### Work to be completed:
Identify each line below that contains the word "scene", and copy it out.

### Provided data:
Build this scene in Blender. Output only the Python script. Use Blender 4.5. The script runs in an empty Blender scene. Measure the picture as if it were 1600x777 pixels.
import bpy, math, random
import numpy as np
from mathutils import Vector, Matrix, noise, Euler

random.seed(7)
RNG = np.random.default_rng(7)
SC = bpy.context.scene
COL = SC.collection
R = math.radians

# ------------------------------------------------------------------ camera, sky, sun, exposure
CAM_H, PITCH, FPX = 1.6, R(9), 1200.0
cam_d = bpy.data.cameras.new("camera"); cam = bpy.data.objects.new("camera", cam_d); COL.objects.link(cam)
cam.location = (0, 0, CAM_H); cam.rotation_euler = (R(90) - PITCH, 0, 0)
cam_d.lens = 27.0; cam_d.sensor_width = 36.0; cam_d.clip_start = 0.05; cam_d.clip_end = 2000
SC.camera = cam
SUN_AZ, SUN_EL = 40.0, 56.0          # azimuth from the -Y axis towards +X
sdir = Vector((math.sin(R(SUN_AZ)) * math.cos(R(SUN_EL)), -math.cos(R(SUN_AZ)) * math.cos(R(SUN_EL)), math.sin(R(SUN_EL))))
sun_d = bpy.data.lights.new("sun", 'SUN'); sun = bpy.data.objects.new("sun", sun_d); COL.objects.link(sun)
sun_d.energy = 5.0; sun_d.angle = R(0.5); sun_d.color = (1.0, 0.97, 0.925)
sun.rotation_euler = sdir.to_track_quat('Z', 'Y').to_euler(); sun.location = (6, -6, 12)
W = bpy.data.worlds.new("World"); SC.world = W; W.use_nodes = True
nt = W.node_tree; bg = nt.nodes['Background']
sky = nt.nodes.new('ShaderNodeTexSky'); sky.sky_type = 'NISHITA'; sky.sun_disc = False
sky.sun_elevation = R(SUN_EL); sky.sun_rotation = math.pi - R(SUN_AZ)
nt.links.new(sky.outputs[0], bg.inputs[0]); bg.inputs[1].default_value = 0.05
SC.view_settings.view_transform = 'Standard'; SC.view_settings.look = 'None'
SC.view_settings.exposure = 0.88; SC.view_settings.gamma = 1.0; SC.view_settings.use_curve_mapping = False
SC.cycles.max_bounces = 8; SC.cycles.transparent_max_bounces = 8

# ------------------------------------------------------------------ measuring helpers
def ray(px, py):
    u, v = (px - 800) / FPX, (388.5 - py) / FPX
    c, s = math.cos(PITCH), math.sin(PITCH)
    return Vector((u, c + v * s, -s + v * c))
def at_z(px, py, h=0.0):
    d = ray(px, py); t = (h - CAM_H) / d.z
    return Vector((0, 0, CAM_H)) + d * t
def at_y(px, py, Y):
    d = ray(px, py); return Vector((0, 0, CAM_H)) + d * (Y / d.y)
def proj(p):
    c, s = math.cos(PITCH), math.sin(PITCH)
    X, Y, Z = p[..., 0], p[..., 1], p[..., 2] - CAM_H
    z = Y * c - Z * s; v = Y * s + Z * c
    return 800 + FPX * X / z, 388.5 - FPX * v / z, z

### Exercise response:
Build this scene in Blender. Output only the Python script. Use Blender 4.5. The script runs in an empty Blender scene. Measure the picture as if it were 1600x777 pixels.
SC = bpy.context.scene